Make Ahead

Cabbage Kimchi

December 26, 2010
1 Ratings
  • Makes 4-5 quarts
Author Notes

Living in Wisconsin, my mother made cabbage kimchi with ingredients she got from a mainstream grocery store and the lone Asian grocery store in town that catered to Hmong immigrants. I'd eat kimchi at a Korean restaurant and think it's too fresh or it's too sweet, and I'd crave my mother's.

Now, all these years later, I find out from my mom how simple her recipe is. It's not overly spicy. The kimchi sauce just has onion, garlic, ginger, salted shrimp and kochukaru (Korean red pepper powder). Others might use Korean anchovy sauce or fish sauce and throw in carrots, Daikon radish, watercress, mustard greens or chives. But, I just wanted to make my mother's kimchi. —J. A.

What You'll Need
  • 3 Napa cabbage
  • 6 tablespoons Korean red pepper powder
  • 12 cloves garlic, peeled and minced
  • 3 teaspoons ginger, peeled and minced
  • 1/4 medium onion, peeled and minced
  • 3/8 cup salted shrimp
  • 3/4 cup water
  • kosher salt or sea salt
  • 1 bunch scallions, cut into 2-inch lengths
  1. Turn each Napa cabbage upside down. Make an incision through the core and then pry open the cabbage with your hands. Cut each cabbage half cross-wise in two-inch widths. Wash the cabbage in a sink filled with water. Spin dry.
  2. In a large bowl, drop handfuls of cabbage in one layer. Sprinkle salt over the layer. Add more cabbage and sprinkle more salt. The cabbage will expel a lot of water. Disgorge overnight or for at least eight hours. Keep in the refrigerator.
  3. Meanwhile, make the kimchi sauce. Mix kochukaru, garlic, ginger, onion and salted shrimp in a blender. Add 3/4 cup water and mix. The sauce should look like bright red sludge. Add more water if necessary. Cover and refrigerate.
  4. After the cabbage disgorges, taste it. It should taste salty. Rinse the cabbage of excess salt. Rinse again if you think the cabbage is too salty. Drain for about 15 minutes. Cut the scallions and set aside.
  5. Take out your kimchi sauce and taste it. Adjust seasoning. Then mix the sauce, scallions and cabbage in a large bowl with gloved hands.
  6. Pack the kimchi in glass jars or stainless steel containers. Pour in any excess sauce to cover the kimchi. (Add more water if needed to cover the kimchi.) If there's space in the jar, lay plastic wrap right over the kimchi. Then tightly seal the containers with more plastic wrap.
  7. Store kimchi containers in a dark place at room temperature for 24-48 hours before placing in the refrigerator. After four days, check on the kimchi and taste. (You can eat the kimchi right after you make it, but I prefer it to ferment longer.)
  8. Variations: Add julienned carrots, watercress, mustard greens and Korean chives. Others use Korean anchovy sauce instead of salted shrimp.
  9. A couple notes: *Kochukaru is pronounced goh-chu kah-roo with a rolled "r." Korean red pepper powder can be coarse or fine. Use either kind. *Salted shrimp is pretty stinky. When you buy a jar, it may leak. That's why I transfer the salted shrimp into a glass jar and stick it in the freezer.
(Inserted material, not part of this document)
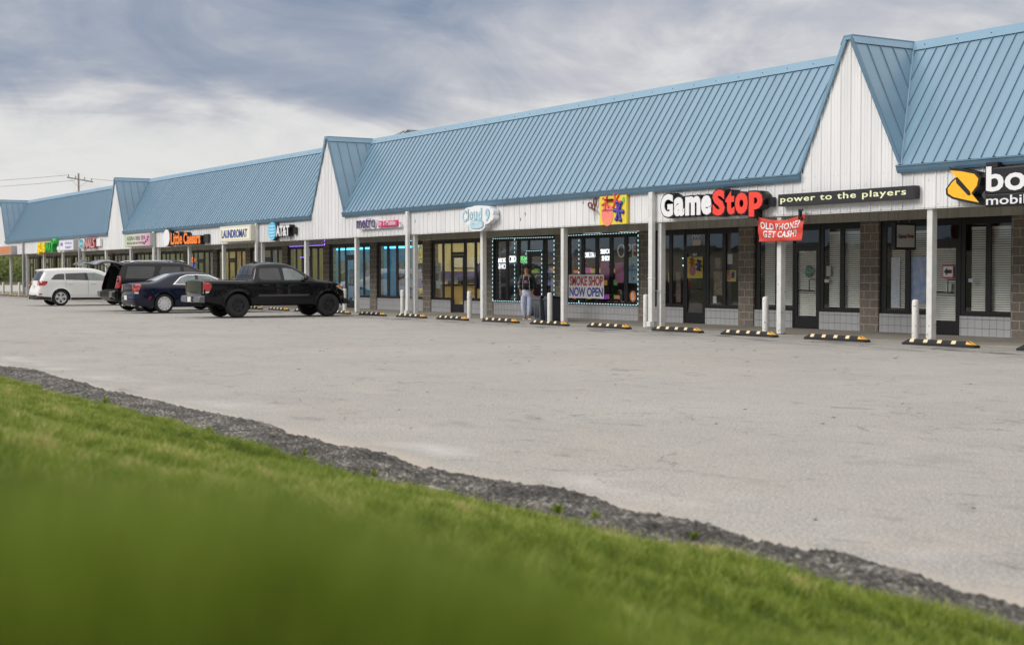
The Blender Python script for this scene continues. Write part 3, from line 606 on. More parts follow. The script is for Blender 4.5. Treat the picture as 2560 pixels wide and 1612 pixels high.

See what other Food52ers are saying.

  • Kristy Morrill
    Kristy Morrill
  • beejay45
  • Peggy Horne
    Peggy Horne

3 Reviews

Kristy M. February 2, 2014
I am extremely allergic to hot peppers-can I make kimchi without them?
beejay45 June 15, 2013
I understand Korean red pepper powder is milder than cayenne or red pepper flakes. Is that correct? I'm just wondering if I could sub. I've been wanting a nice basic kimchi recipe so I can start making my own, so thanks for this. And thanks to your mom, too.
Peggy H. January 14, 2015
The tub of Korean Red Pepper Powder I got from the Asian store was so mild it was like eating dust. I think I threw it out not knowing what to do with it since I bought it thinking it would be spicy.